Monday, July 3, 2000 | 11:47 a.m.

When Interior Secretary Bruce Babbitt comes to Las Vegas on Wednesday to announce protection for sensitive lands in Nevada, a local committee's recommendations on critical wetlands and mountain habitat will top his list.

Under a congressional act passed in 1998, Nevada has a unique ability to keep federal funds obtained from land sales within its borders to protect environmental treasures.

Seven of the top items on the list are in Southern Nevada, said Mike Dwyer, project manager acting as a liaison between the local and federal agencies poised to spend the money generated from the sale of Bureau of Land Management parcels in Clark County.

"Now we're going to get to explain how we are going to spend the money for the benefit of Southern Nevadans," Dwyer said today.

About $4 million will be spent to buy crucial property in the Las Vegas Wash, and up to 460 acres will be bought in the Spring Mountains, Dwyer said. Up to 7,800 acres statewide will be purchased with about $23 million available from two public land sales.

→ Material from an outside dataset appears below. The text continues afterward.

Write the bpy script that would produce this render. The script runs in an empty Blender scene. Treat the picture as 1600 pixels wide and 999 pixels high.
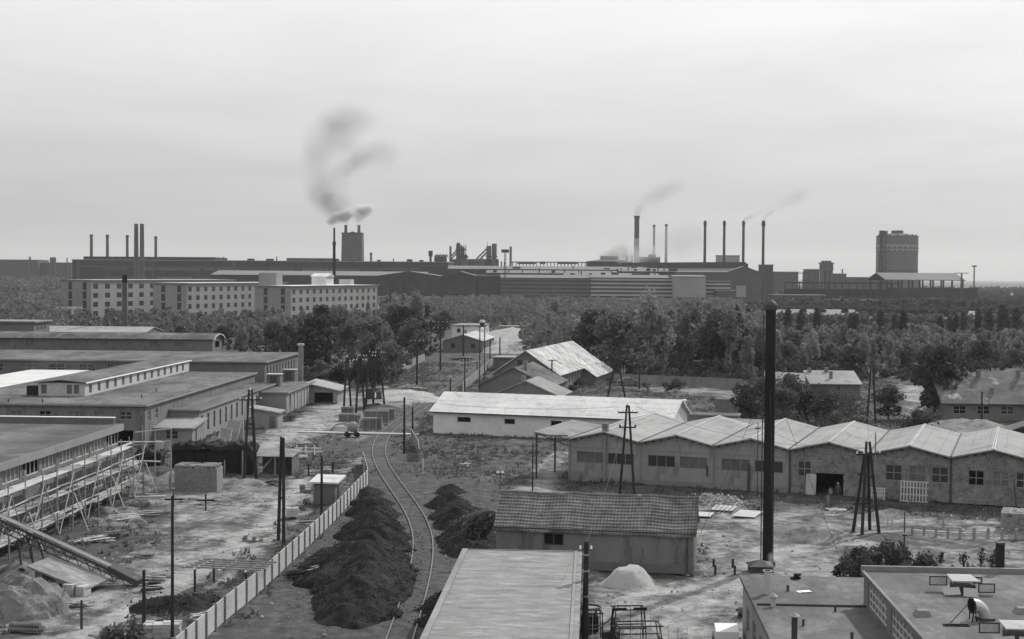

In addition, improvements to the Lake Mead National Recreation Area, Red Rock Canyon National Conservation Area and the Desert National Wildlife Refuge at Corn Creek will be made, Dwyer said.

The acreage to be bought in the Las Vegas Wash -- the most critical area in Southern Nevada on the list -- is a checkerboard of private property. Part of it will be incorporated into the proposed Desert Wetlands Park, which is designed to restore natural desert wetlands lost to flooding and growth.

Clark County Commission Chairman Bruce Woodbury said the county will continue to ask for more funding to buy private parcels in the wash during the next year, as well as money to build a trail for recreation and education in the wetlands park.

County and Southern Nevada Water Authority officials consider the wash acquisitions crucial, because the wetlands naturally filter pollution out of water flowing into Lake Mead. Less than 200 acres of wetlands remain of 2,000 acres that existed 20 years ago. The wetlands also provided habitat to several endangered species.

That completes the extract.